Simple combination of oxidants with zero-valent-iron (ZVI) achieved very rapid and highly efficient removal of heavy metals from water.

This study, for the first time, demonstrated a continuously accelerated Fe(0) corrosion driven by common oxidants (i.e., NaClO, KMnO4 or H2O2) and thereby the rapid and efficient removal of heavy metals (HMs) by zero-valent iron (ZVI) under the experimental conditions of jar tests and column running.

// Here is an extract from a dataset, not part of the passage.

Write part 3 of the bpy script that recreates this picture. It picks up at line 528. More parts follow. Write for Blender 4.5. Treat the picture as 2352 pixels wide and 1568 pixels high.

ZVI simply coupled with NaClO, KMnO4 or H2O2 (0.5 mM) resulted in almost complete As(V) removal within only 10 min with 1000 μg/L of initial As(V) at initial pH of 7.5(±0.1) and liquid solid ratio of 200:1. Simultaneous removal of 200 μg/L of initial Cd(II) and Hg(II) to 2.4-4.4 μg/L for Cd(II) and to 4.0-5.0 μg/L for Hg(II) were achieved within 30 min. No deterioration of HM removal was observed during the ten recycles of jar tests. The ZVI columns activated by 0.1 mM of oxidants had stably treated 40,200 (NaClO), 20,295 (KMnO4) and 40,200 (H2O2) bed volumes (BV) of HM-contaminated drinking water, but with no any indication of As breakthrough (<10 μg/L) even at short empty bed contact time (EBCT) of 8.0 min. The high efficiency of HMs removal from both the jar tests and column running implied a continuous and stable activation (overcoming of iron passivation) of Fe(0) surface by the oxidants. Via the proper increase in oxidant dosing, the ZVI/oxidant combination was applicable to treat highly As(V)-contaminated wastewater. During Fe(0) surface corrosion accelerated by oxidants, a large amount of fresh and reactive iron oxides and oxyhydroxides were continuously generated, which were responsible for the rapid and efficient removal of HMs through multiple mechanisms including adsorption and co-precipitation. A steady state of Fe(0) surface activation and HM removal enabled this simply coupled system to remove HMs with high speed, efficiency and perdurability.